ROMY: “My first party was when I was 16. People respected each other. it was intimate and moving.”

– I had a lot of fun wathing your DJ set at Fuji Rock. I felt a very intimate atmosphere. The songs you played such as Sonique’s “It Feels So Good,” Binary Finaly’s “1998,” and Nalin & Kane’s “Beach Ball,” were all club hits from the late 1990s. The xx also covered Kings Of Tomorrow’s “Finally” and Rui Da Silva’s “Touch Me.”

The xx – Radio 1 Live Lounge Late Cover – Finally

– I was in Ibiza in 1998 when those songs were released, and I’ll never forget the excitement on the dance floor when “1998” and “Beach Ball” were played at the closing party of “Cream Ibiza” at Amnesia. I was happy and surprised to see you playing these songs at Fuji Rock.

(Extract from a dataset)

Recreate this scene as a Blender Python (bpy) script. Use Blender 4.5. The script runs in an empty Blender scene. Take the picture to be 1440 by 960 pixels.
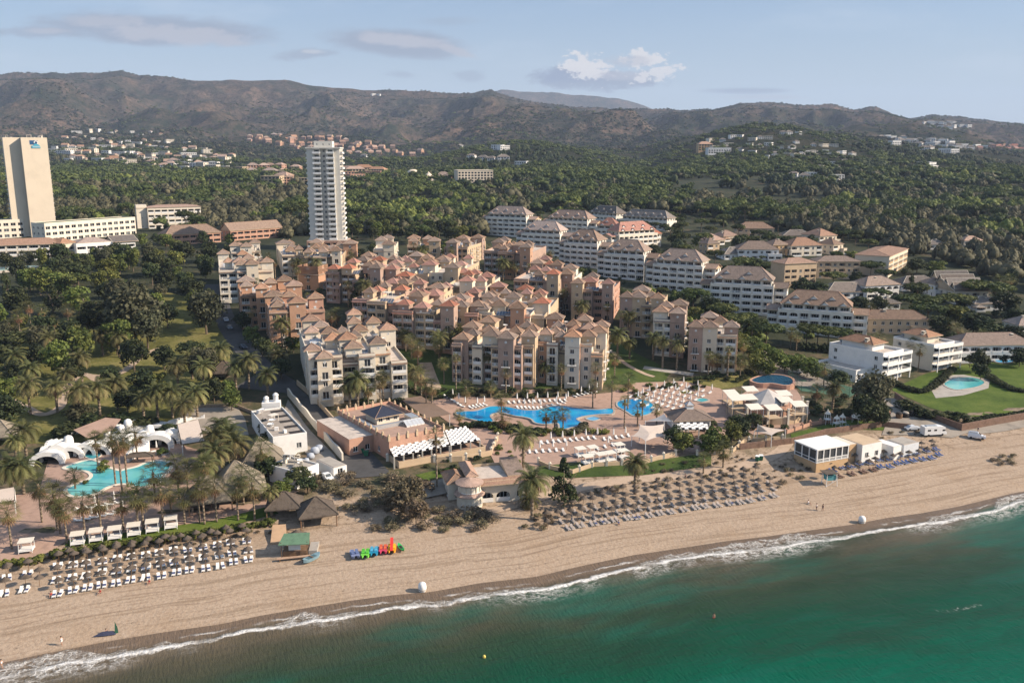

ROMY: I wish I could have been at Amnesia in 1998! [laughs]. I love the euphoric trance of the late 1990s and around 2000. Emotional trance gives me energy, and I love watching how the audience are lifting up. I’m drawn to tracks from that era, but I’m not obsessed with that era specifically. If I hear a song I resonate with, then I would play it.

UK singer, songwriter, and DJ who has released three critically acclaimed albums as a member of the band The xx, and whose solo album “Mid Air” will be released on September 8, 2023 on Young.

You weren’t even a teenager at the time. How did you discover these great songs?

ROMY: I listened to the radio a lot growing up. I think I started to understand that songs I feel nostalgic towards must have been on TV or on the radio. There’s a feeling of nostalgia that I get, but I can’t place it. It must have been from the media when I was growing up. It feels nostalgic to me, and I do know that I was too young [laughs]. I have a memory of recording Daft Punk’s ‘Around the World’ on my cassette player, and I kept playing it again and again. I also remember listening to Everything But the Girl’s ‘Missing’ in the car and was like, “what’s this song?”

Daft Punk “Around the World

– Around the year 2000, the club scene was booming, but so was rock music. The Libertines and Razorlight came out in the UK, and The Strokes and The White Stripes from the US. Did you also listen to rock and indie music?

ROMY: I’ve always had an eclectic taste. When I first started falling in love with music and going to gigs myself, I went to rock and indie gigs, which inspired me to play the guitar. At the same time, I’ve always loved dance music. Within The xx, we’ve always been excited to play live instruments but also incorporate electronic sounds and drum machines. It’s nice with this project to explore more the other side. I decided to see what would happen if I put down the guitar and just to challenge myself to explore electronic music more.

– What was your first club experience like?

ROMY: My strongest memory is when I was about 16 and went to a London’s queer club called The Ghetto in Soho. Although I was shy and just stood at the side of the club, being in the space where I felt like I could be myself was amazing. I was listening to the music and observing other people and feeling like representation of other queer people being themselves. I found it really moving and inspiring. The music they were playing was very big, bold pop music, but everyone enjoyed it without irony. I think it’s really important because that’s how I feel about pop music.